Kyle Arrington’s contract:

3/15/2013: Signed a four-year, $16 million contract. The deal contains $7.5 million guaranteed, including a $6.5 million signing bonus and Arrington’s first-year base salary. Another $1 million is available through not-likely-to-be-earned incentives. Salaries are 2014: $2 million, 2015: $3 million, 2016: $3.5 million, 2017: Free Agent

2013 1,000,000 1,625,000 2,625,000 7,500,000
2014 2,000,000 1,625,000 3,625,000 4,875,000
2015 3,000,000 1,625,000 4,625,000 3,250,000
2016 3,500,000 1,625,000 5,125,000 1,625,000

Yes, from a cash perspective the player received his signing bonus of 6.5 Million plus his 1 million in salary in 2013 and the contract contains no more guaranteed money. In the article below the author calls for cutting Arrington to save the 2 million in salary due in 2014 and use the money to sign a cheaper player.

The problem is for cap savings purposes the Patriots have spread out accounting for the 6.5 million signing bonus over the 4 years of the contract. While cutting him now would save the 2 million in cash it would accelerate charging the remainder of the signing bonus ($4,875) to the 2014 season. Cutting him would mean the team not only does not have the player but they also have 1.25 Million less to sign another player with.
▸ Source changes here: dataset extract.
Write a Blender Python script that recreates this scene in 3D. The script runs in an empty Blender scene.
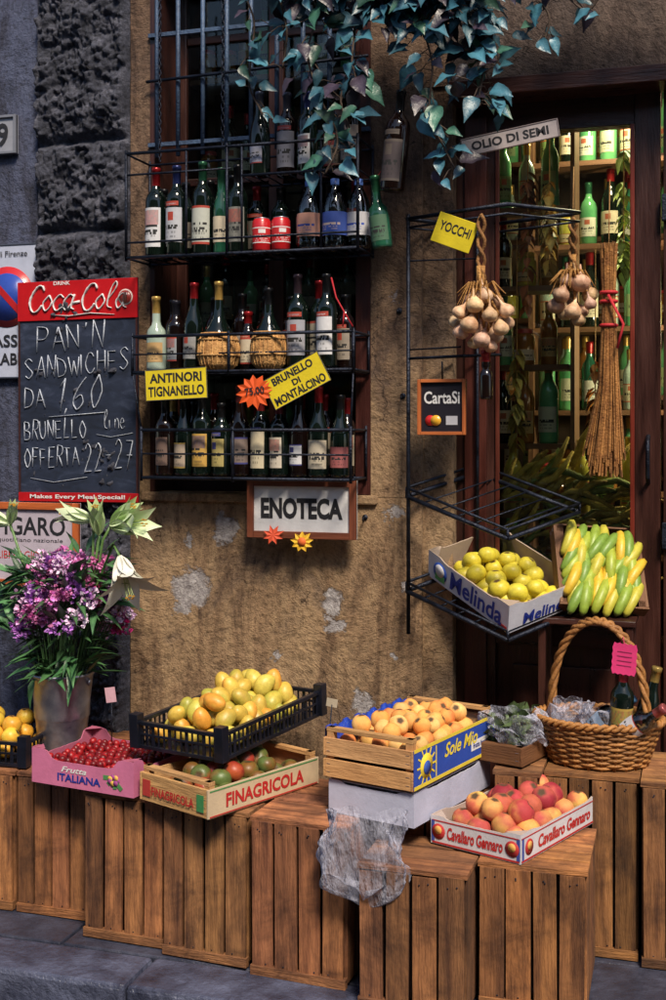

This may seem to be pretty stuff to most fans but I continue to stumble across articles similar to this one posted yesterday. Technically the writer’s not wrong as far saving 2 million in cash but that doesn’t tell the whole story.

 Kyle Arrington Should Be Released By New England Patriots

Now that the New England Patriots‘ season is finally over, it is fair to form a complete opinion on the players on the roster. In the case of Kyle Arrington, the common opinion has not changed. He is still a below-average cornerback, and for some reason is still on this team. Many people did not expect Nick Caserio to go out and re-sign Arrington once the beleaguered cornerback hit unrestricted free agency last offseason. Yet, to the chagrin of these folks, Arrington was re-signed to a four-year, $16 million contract with $7.5 million guaranteed. Luckily, Caserio only guaranteed Arrington’s $6.5 million signing bonus and first base salary ($1 million).

What that means is that Arrington’s base salaries are non-guaranteed from here on out. Up next is a non-guaranteed base salary of $2 million in 2014. Some people would look at that figure and think that it is not too hefty. Well, it is time to think again. In terms of sheer talent, Arrington is the fourth-most valuable cornerback on the Patriots’ roster. If one is to do good business, then he or she would want to pay the fourth-best cornerback less money than the three cornerbacks that are better than him. But that would not be happening in New England, as Arrington’s base salary would surpass that of Logan Ryan’s ($495,000) and Alfonzo Dennard’s ($480,000).

The reality of the fact was that Arrington was one of the three starting cornerbacks for most of the season, but that was when his base salary was guaranteed. Now Caserio and/or the coaches owe Arrington nothing, so he must be evaluated for his subpar play on the field. And if that evaluation is to truly be made, Arrington must be released.